Planning a greener getaway

Roam close to home and do right by the planet.


First, let’s acknowledge that there is no truly green holiday, only shades of grey. At home or away, each one of us is a net drain on the planet’s finite resources. But small changes can make a big difference, and travellers today are more willing to scale back their consumption. We might opt for environmentally friendly travel in future, such as taking buses and trains to cut down on airplane carbon emissions. Companies have been quick to exploit this trend, to the point of utter market confusion. A Google search for “green travel” now yields more than one million results. Consumers are wisely suspicious. 

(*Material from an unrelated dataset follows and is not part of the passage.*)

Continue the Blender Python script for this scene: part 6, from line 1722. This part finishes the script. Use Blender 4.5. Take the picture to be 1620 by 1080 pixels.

Avoiding airplane travel is the best way to reduce your carbon footprint. When you must fly, book economy (more people per plane, for best use of the resource), and choose direct flights, since takeoff and landing guzzle the most fuel. A short-haul flight to a wilderness destination may be a valid environmental option if the rest of your trip requires no further reliance on carbon-spewing mechanization.



British Columbia residents can travel affordably and sustainably while discovering the wonders of their own province. Consider camping, hiking, biking, paddling, or other low-impact forms of outdoor recreation. Once you're in the outdoors, step lightly. Stick to marked trails and practice no-trace camping.



If you're driving to your destination, make sure your vehicle's tires are properly inflated and its engine is well maintained. You'll do the environment less harm - and save money on gas - by packing light, keeping your speed down, driving smoothly, and keeping the air conditioner off. If you're renting, consider a hybrid vehicle.



On the road, bring nutritious snacks instead of relying on waste-producing fast-food joints. Keep any recyclable refuse until you can find an appropriate bin. Look for farms and farmers' markets in route: buying fresh food direct from the producer is fun, healthy, and supports the local economy. Avoid buying plastic bottles; carry a thermos to fill with tap water. Take your own mug into coffe shops. 



Ultimately, the point of green holiday planning is not make you feel bad about travelling, but to encourage a new mindset about your choices. "We need to have sacred places where we go with respect, not just looking for resources or opportunity," confirms David Suzuki.